Oh, hello! Have a mini-cupcake. They’re fresh.

What has happened to customer service? Back in the day, store employees would actually say “Thank you” or “Thank you for shopping here”. At the very least, they might make small talk with the customer, ask  about their day.  Dealing with service people by phone used to be less of a chore. They would attempt to resolve your issue, without putting you on hold 5 times, all while speaking clearly.

I stopped at the grocery store on the way home this evening. I picked up a rotisserie chicken (LOVE those!!), some fruit, bread, and frozen veggies. At the checkout, I was not greeted by the cashier. I was not acknowledged. I was given the total. And then…. she packed the groceries. Bag #1: fruit ON the bread. Bag #2: frozen veggies with the HOT FROM THE OVEN chicken.
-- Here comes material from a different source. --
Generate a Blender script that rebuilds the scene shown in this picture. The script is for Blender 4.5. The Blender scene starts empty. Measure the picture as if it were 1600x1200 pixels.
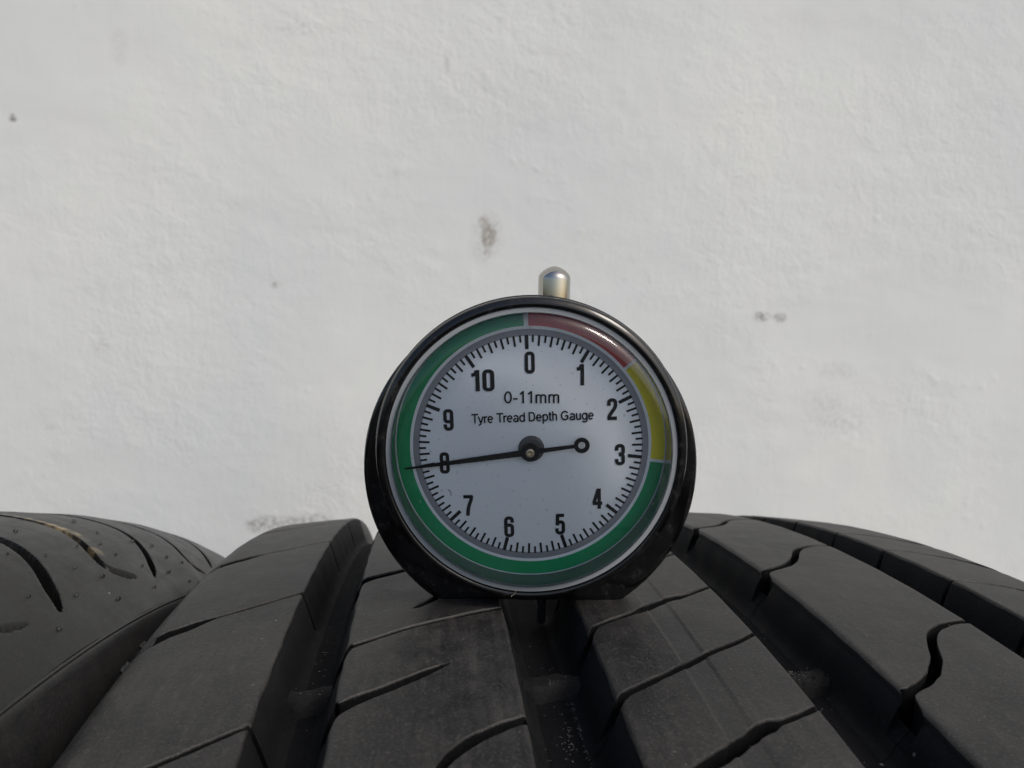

Yes. She put the hot stuff and the cold stuff in the same bag. That takes stupid to a whole new level. What the heck is wrong with people? In what universe would that ever be considered appropriate? Or sane?

Then before I left, I didn’t get the “Thank you for shopping here” or “Have a nice day” or even the ever-irritating “Have a good one”. No, no. Insult added to injury, after she started the melting of the veggies, she was talking to another cashier about her weekend. Um, really? Who raised you? How does one learn to be that rude? And how does one go about NOT acquiring common sense.

Listen, you are in a SERVICE POSITION. This means you DEAL WITH PEOPLE. If you don’t like to do that, great. Go find a job where you don’t have to interact with customers. I did it. The Slurpee manager doesn’t actually have to deal with customers. And trust me, we’re all happier for it. The Chip-Bag Fluffer? He has to deal with customers. He’s good at it, and likes to do it. Good for him.  The point is this. If you work with the public, be polite. Have a smile on your face. Pretend to like your job. That’s what you get paid to do. IT’S YOUR JOB. Each interaction takes less than 5 minutes, usually. Suck it up.

And for Goat’s sake, DON’T PACK HOT FROM THE OVEN CHICKEN IN THE SAME BAG AS THE FROZEN STUFF. ASSHAT.